Indraprastha Gas’s negative returns over one, three, and five-year periods (-27.43%, -36.69%, and -40.83% respectively) contrast sharply with the Sensex’s positive returns over the same durations, underscoring the stock’s relative weakness. This persistent underperformance has been a key factor in the downgrade decision, signalling that the company has struggled to generate shareholder value in recent years.
Outlook and Investor Considerations
While the company’s attractive valuation and strong management efficiency provide some positives, the recent financial results and technical indicators suggest caution. Investors should be mindful of the risks posed by declining profitability, margin pressures, and sustained underperformance relative to benchmarks. The downgrade to a Sell rating by MarketsMOJO reflects a cautious stance, recommending investors to reassess their exposure to Indraprastha Gas in favour of potentially superior opportunities within the gas sector or broader market.
Given the company’s net-debt-free status and institutional backing, there remains potential for recovery if operational challenges are addressed and market conditions improve.
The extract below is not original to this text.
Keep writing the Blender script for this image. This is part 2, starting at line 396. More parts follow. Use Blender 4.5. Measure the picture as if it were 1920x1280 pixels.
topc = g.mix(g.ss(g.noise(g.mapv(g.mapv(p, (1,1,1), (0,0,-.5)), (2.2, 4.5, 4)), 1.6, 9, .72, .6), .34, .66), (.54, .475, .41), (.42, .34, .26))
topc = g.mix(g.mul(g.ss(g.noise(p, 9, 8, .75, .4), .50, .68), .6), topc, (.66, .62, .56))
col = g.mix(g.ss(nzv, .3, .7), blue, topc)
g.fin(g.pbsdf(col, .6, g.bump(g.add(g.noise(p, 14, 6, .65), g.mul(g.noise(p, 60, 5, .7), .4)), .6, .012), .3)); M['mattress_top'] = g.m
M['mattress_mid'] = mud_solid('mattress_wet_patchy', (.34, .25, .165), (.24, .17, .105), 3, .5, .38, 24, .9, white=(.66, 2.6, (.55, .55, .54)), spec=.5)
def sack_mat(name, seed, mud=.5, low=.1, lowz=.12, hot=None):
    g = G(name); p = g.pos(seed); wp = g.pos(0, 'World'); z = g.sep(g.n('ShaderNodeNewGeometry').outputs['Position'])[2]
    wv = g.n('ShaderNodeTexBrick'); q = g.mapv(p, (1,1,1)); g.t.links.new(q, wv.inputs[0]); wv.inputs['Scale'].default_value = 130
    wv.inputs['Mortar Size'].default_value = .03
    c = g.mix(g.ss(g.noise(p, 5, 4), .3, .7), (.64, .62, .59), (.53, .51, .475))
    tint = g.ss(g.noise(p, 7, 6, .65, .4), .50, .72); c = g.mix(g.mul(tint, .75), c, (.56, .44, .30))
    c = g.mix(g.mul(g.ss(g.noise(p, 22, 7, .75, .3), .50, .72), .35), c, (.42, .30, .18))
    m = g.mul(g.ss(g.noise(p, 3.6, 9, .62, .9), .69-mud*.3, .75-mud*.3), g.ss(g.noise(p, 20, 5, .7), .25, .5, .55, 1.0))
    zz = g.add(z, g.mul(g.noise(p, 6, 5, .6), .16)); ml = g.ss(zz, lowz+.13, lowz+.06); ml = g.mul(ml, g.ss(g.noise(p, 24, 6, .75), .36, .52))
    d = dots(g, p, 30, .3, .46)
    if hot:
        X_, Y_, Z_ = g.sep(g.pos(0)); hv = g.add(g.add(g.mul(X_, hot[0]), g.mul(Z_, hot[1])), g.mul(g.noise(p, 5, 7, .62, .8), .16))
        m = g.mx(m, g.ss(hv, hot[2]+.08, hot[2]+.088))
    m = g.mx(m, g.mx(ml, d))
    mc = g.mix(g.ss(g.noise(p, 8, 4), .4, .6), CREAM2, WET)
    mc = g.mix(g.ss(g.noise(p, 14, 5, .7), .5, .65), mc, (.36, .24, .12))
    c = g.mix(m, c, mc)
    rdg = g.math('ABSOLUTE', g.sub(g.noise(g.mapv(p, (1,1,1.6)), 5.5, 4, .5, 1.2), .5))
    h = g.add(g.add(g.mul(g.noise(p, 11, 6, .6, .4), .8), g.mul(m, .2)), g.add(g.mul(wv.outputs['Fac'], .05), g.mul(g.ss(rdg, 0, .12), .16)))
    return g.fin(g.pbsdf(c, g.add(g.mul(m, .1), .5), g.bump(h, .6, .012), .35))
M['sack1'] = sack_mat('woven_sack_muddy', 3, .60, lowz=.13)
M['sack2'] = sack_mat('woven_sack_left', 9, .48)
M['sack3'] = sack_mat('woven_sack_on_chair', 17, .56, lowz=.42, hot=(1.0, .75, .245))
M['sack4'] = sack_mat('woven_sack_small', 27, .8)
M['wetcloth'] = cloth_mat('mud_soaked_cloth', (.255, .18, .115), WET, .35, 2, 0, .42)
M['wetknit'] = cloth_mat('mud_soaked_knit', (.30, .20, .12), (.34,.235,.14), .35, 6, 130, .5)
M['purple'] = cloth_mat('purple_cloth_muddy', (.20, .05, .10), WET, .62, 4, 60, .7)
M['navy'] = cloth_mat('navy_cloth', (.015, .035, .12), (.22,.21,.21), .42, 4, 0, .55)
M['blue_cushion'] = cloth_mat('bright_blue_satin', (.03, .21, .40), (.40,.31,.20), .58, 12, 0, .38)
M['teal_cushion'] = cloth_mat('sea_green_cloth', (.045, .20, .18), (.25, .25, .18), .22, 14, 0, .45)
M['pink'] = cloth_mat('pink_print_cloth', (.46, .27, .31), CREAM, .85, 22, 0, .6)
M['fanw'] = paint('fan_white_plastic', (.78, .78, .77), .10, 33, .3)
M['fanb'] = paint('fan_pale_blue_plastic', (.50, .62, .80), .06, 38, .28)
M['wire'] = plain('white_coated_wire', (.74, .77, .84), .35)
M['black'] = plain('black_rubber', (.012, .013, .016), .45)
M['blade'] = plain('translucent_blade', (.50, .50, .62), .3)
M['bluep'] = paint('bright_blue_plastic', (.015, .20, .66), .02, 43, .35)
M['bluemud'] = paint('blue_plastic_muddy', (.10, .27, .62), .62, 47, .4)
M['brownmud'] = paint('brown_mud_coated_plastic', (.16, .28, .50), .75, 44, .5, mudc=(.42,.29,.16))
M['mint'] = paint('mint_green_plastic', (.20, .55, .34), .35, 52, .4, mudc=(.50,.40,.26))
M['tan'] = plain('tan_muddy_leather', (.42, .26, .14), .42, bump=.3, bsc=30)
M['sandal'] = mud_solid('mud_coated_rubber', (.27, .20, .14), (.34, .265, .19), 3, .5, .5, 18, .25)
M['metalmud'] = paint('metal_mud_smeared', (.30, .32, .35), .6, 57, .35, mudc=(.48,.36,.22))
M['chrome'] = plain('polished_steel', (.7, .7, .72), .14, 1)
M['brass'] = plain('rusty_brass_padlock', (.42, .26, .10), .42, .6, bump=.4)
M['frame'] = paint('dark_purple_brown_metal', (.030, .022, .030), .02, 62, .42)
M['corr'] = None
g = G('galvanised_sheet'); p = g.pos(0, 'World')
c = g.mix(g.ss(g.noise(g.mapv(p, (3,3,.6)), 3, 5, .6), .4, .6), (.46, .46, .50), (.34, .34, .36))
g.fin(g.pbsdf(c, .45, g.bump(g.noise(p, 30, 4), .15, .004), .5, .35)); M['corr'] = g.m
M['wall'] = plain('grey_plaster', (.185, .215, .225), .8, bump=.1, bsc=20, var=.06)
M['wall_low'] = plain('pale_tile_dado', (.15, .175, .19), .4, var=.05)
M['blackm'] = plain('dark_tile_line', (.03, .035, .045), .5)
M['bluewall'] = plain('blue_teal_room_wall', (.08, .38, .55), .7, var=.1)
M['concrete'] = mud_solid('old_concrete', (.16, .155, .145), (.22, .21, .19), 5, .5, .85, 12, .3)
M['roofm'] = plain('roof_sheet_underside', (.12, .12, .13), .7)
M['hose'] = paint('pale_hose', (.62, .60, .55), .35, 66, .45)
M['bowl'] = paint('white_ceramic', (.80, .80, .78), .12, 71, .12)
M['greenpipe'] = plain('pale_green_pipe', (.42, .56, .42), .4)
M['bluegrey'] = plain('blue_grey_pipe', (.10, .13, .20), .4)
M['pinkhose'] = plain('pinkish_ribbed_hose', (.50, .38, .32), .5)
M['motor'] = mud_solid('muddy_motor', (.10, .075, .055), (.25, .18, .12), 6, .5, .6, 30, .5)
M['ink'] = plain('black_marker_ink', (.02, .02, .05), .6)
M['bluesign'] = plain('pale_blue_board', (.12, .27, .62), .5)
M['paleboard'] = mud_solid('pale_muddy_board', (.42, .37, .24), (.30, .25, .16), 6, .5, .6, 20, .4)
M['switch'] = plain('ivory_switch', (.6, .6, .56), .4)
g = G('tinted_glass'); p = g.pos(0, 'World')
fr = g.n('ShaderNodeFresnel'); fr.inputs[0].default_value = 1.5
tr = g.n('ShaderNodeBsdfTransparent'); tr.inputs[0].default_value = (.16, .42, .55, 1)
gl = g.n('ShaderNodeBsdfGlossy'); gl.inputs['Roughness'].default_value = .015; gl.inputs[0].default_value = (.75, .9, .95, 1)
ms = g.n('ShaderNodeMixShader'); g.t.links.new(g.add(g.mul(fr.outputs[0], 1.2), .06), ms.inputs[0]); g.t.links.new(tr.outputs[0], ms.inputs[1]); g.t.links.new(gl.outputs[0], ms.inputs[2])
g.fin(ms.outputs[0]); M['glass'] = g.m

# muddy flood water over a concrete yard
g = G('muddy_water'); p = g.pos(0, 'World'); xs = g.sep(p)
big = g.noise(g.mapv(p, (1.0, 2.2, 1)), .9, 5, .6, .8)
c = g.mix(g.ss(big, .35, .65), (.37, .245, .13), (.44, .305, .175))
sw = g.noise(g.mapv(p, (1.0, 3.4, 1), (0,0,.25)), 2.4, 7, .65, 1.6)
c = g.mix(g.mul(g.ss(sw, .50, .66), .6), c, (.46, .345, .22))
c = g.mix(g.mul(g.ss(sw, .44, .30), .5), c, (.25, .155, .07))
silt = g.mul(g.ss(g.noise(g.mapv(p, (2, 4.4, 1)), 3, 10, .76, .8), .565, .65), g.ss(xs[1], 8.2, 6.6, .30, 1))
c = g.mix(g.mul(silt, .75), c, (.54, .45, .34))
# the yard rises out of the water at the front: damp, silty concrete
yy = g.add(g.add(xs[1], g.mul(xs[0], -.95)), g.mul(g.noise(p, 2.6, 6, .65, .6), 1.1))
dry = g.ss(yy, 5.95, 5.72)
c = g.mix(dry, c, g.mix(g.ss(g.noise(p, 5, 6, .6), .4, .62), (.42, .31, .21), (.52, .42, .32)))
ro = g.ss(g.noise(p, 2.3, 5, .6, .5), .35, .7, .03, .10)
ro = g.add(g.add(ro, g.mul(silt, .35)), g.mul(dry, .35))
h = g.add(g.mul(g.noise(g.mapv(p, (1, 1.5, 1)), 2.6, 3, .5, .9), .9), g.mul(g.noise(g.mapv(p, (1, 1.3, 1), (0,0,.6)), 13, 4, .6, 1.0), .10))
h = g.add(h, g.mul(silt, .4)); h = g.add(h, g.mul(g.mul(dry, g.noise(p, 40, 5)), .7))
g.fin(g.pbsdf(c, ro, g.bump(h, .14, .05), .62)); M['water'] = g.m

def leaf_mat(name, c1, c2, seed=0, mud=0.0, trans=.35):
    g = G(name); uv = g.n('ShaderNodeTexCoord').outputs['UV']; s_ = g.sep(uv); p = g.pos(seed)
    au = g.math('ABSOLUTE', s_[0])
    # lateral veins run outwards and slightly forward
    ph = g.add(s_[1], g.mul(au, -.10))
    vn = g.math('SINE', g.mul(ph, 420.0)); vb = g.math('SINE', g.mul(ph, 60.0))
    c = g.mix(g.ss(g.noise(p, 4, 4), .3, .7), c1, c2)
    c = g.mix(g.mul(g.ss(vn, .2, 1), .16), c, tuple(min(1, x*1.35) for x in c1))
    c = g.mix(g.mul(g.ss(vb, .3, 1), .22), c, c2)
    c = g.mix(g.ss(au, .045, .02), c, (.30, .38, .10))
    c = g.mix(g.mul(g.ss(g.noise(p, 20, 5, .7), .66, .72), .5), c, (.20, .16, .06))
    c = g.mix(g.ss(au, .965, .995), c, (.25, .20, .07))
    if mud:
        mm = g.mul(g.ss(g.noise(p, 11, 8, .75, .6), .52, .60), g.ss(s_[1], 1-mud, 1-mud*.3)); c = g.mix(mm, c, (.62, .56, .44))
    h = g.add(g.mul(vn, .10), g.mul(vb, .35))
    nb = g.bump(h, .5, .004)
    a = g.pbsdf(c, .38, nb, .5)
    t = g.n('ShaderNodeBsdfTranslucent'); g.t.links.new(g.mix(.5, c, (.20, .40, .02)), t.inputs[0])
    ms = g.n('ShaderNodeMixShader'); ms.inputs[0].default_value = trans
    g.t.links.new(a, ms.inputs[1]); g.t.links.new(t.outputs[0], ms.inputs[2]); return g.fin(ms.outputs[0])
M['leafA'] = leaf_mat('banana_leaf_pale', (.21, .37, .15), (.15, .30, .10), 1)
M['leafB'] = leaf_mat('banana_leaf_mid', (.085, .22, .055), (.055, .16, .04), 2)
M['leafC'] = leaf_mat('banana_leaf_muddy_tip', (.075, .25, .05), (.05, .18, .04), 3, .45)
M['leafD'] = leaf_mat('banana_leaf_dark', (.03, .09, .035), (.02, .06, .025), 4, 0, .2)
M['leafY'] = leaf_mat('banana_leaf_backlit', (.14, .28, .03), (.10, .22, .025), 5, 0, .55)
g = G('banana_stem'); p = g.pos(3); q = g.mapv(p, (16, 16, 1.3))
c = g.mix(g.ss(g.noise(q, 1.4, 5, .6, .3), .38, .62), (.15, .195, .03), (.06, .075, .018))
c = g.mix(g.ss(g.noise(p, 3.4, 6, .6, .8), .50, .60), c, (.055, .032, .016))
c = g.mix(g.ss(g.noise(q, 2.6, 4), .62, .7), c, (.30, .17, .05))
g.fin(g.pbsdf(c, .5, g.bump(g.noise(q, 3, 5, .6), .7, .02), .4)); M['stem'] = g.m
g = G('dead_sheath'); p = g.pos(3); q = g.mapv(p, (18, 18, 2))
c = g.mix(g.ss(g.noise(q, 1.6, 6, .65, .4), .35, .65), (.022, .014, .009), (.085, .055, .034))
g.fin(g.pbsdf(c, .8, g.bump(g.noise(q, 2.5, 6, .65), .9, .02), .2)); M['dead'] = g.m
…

However, until such improvements materialise, the stock’s outlook remains subdued.
Summary of Rating Change
The investment rating downgrade from Hold to Sell on 18 May 2026 was primarily triggered by:
- Valuation: Upgraded from fair to attractive, but overshadowed by other negative factors.
- Financial Trend: Significant deterioration in quarterly PAT (-18.2%) and operating margins (10.12%).
- Quality: High management efficiency and net-debt-free status remain positives, but recent earnings weakness is concerning.
- Technicals: Weak price performance with negative returns over multiple periods and proximity to 52-week lows.
These combined factors have culminated in a Mojo Score of 41.0 and a Sell grade, signalling a cautious outlook for investors.